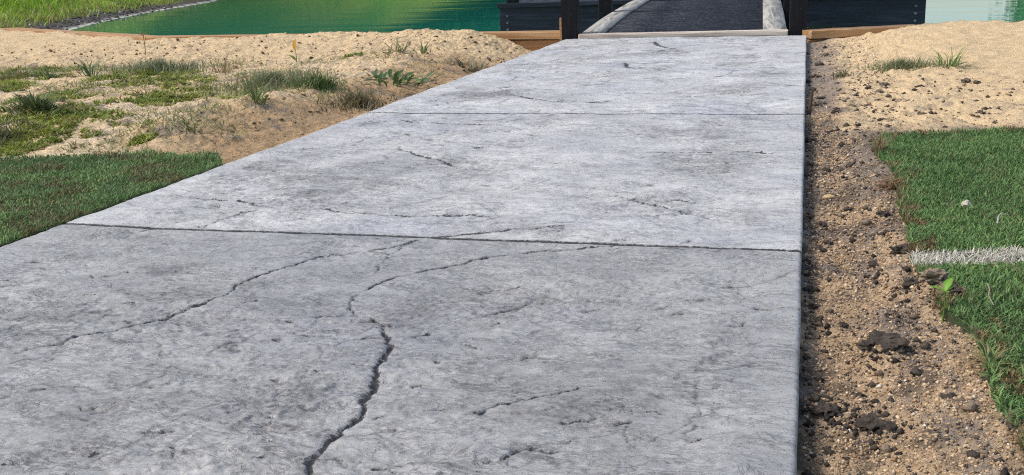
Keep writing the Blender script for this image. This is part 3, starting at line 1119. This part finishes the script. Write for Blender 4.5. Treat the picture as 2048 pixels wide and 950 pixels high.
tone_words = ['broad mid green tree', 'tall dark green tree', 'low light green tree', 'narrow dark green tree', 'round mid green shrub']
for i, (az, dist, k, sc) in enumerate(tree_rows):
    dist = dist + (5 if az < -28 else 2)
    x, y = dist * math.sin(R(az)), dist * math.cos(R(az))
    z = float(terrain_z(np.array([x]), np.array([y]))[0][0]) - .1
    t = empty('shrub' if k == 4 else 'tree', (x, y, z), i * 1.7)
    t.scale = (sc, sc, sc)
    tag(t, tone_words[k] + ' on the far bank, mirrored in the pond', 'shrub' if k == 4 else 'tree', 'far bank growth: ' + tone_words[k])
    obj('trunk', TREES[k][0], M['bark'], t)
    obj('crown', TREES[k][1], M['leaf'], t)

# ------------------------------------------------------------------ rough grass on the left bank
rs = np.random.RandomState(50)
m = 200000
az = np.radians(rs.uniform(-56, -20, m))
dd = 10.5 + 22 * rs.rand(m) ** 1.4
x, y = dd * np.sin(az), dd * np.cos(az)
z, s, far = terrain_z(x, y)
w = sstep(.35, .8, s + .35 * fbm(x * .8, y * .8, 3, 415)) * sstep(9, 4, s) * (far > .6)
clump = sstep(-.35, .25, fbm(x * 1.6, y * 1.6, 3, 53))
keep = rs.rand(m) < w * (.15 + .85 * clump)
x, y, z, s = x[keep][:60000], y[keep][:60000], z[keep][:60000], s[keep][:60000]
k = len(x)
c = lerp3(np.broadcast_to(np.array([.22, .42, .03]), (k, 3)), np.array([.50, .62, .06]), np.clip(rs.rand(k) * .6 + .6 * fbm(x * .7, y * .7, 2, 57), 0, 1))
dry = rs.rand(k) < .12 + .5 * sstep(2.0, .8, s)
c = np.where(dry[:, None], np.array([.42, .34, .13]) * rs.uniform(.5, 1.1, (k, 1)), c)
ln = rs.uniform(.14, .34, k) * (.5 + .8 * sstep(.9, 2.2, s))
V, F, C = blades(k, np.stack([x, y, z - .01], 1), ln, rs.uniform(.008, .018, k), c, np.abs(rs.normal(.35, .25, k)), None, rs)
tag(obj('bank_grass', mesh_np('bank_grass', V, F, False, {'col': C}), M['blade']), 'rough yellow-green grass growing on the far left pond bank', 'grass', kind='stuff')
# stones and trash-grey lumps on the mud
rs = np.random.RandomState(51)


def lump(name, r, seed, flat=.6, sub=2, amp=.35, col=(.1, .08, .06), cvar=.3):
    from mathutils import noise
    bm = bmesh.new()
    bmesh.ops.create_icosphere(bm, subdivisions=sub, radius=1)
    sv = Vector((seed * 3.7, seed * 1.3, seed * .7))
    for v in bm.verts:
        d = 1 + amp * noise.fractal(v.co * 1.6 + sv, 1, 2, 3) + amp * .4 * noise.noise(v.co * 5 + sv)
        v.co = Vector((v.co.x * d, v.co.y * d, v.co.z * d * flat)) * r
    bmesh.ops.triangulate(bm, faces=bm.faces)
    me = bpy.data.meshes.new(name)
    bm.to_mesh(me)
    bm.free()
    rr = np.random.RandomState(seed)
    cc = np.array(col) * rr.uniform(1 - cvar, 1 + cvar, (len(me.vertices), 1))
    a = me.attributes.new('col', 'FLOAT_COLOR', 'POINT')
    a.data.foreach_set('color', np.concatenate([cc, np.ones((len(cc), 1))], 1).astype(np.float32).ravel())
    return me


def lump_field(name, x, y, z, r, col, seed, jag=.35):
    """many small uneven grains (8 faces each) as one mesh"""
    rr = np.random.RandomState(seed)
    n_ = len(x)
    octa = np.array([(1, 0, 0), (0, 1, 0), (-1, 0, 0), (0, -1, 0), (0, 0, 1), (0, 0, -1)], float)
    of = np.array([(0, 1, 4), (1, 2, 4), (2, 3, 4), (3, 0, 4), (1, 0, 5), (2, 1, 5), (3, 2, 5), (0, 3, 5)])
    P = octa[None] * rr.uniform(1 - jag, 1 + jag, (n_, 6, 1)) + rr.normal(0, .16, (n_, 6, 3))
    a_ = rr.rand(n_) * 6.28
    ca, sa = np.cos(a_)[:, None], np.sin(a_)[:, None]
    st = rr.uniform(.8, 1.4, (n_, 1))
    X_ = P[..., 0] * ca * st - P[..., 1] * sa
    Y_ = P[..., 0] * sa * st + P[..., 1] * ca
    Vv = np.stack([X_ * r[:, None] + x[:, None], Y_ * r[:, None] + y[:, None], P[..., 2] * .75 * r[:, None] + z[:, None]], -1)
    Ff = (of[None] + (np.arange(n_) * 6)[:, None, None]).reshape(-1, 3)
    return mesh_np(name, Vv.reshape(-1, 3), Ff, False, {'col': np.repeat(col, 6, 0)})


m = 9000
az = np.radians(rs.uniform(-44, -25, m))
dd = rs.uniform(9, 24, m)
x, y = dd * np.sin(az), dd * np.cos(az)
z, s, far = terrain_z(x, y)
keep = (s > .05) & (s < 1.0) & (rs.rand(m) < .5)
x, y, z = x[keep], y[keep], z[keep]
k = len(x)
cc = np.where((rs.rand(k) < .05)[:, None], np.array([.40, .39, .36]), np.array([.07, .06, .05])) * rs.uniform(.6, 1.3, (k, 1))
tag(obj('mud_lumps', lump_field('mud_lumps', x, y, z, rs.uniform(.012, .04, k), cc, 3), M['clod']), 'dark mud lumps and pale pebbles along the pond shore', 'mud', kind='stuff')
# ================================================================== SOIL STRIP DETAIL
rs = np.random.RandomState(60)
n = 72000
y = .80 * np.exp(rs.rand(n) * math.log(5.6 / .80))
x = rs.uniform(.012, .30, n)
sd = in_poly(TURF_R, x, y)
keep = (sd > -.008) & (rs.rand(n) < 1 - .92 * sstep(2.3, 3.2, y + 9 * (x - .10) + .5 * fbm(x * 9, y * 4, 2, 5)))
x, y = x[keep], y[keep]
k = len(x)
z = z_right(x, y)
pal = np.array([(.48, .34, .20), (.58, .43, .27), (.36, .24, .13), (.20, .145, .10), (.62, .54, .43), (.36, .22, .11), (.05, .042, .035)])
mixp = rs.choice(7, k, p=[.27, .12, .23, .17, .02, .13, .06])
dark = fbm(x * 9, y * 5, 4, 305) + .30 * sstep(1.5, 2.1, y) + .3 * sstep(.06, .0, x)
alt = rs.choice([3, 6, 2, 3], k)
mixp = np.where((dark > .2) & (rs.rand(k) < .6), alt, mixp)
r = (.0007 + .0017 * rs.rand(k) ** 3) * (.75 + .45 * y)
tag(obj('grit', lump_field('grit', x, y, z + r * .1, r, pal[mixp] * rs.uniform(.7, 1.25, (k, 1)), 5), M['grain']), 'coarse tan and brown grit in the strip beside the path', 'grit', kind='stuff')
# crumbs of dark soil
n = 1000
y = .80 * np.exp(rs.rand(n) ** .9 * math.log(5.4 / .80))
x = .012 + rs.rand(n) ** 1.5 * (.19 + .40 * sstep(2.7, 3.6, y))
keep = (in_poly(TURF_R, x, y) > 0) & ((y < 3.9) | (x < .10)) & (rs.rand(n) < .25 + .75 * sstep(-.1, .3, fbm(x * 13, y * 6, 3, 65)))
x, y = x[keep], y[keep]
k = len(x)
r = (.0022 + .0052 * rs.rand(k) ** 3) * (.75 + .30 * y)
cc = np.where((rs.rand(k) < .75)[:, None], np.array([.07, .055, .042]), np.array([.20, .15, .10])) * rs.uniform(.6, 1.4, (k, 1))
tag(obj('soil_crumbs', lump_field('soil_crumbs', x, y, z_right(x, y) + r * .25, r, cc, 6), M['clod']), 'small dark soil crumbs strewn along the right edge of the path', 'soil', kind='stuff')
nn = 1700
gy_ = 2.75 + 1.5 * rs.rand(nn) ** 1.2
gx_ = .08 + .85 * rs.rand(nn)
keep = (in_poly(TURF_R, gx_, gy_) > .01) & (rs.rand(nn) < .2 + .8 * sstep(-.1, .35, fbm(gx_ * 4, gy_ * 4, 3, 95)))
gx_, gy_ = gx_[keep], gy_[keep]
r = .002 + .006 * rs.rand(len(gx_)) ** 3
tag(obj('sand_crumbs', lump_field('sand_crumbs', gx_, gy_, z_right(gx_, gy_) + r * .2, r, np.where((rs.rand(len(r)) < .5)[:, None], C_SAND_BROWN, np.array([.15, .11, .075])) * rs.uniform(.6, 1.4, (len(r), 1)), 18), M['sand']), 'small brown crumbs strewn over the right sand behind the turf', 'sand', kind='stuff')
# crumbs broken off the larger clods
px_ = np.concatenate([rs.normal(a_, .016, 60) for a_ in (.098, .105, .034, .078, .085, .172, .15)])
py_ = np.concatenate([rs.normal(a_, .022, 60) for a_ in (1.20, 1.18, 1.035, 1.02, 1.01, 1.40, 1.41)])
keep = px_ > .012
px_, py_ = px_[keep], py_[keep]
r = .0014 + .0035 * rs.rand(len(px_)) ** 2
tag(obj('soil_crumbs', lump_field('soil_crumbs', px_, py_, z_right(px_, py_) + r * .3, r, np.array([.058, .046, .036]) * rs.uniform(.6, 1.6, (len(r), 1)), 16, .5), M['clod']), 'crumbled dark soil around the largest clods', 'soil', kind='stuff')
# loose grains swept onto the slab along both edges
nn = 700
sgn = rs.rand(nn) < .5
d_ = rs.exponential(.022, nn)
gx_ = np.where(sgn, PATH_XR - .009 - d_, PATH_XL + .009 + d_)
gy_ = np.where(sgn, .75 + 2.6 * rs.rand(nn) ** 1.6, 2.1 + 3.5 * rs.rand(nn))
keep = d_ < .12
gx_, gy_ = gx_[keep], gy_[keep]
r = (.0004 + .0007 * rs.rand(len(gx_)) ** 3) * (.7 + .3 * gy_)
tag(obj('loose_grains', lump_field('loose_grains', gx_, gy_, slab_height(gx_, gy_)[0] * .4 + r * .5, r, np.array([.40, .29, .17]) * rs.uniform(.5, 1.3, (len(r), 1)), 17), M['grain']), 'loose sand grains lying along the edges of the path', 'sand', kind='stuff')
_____
From the first line above through the line containing "obj('crown', TREES[k][1], M['leaf'], t)", copy everything exactly, without the pictures.

**Result**
Keep writing the Blender script for this image. This is part 3, starting at line 1119. This part finishes the script. Write for Blender 4.5. Treat the picture as 2048 pixels wide and 950 pixels high.
tone_words = ['broad mid green tree', 'tall dark green tree', 'low light green tree', 'narrow dark green tree', 'round mid green shrub']
for i, (az, dist, k, sc) in enumerate(tree_rows):
    dist = dist + (5 if az < -28 else 2)
    x, y = dist * math.sin(R(az)), dist * math.cos(R(az))
    z = float(terrain_z(np.array([x]), np.array([y]))[0][0]) - .1
    t = empty('shrub' if k == 4 else 'tree', (x, y, z), i * 1.7)
    t.scale = (sc, sc, sc)
    tag(t, tone_words[k] + ' on the far bank, mirrored in the pond', 'shrub' if k == 4 else 'tree', 'far bank growth: ' + tone_words[k])
    obj('trunk', TREES[k][0], M['bark'], t)
    obj('crown', TREES[k][1], M['leaf'], t)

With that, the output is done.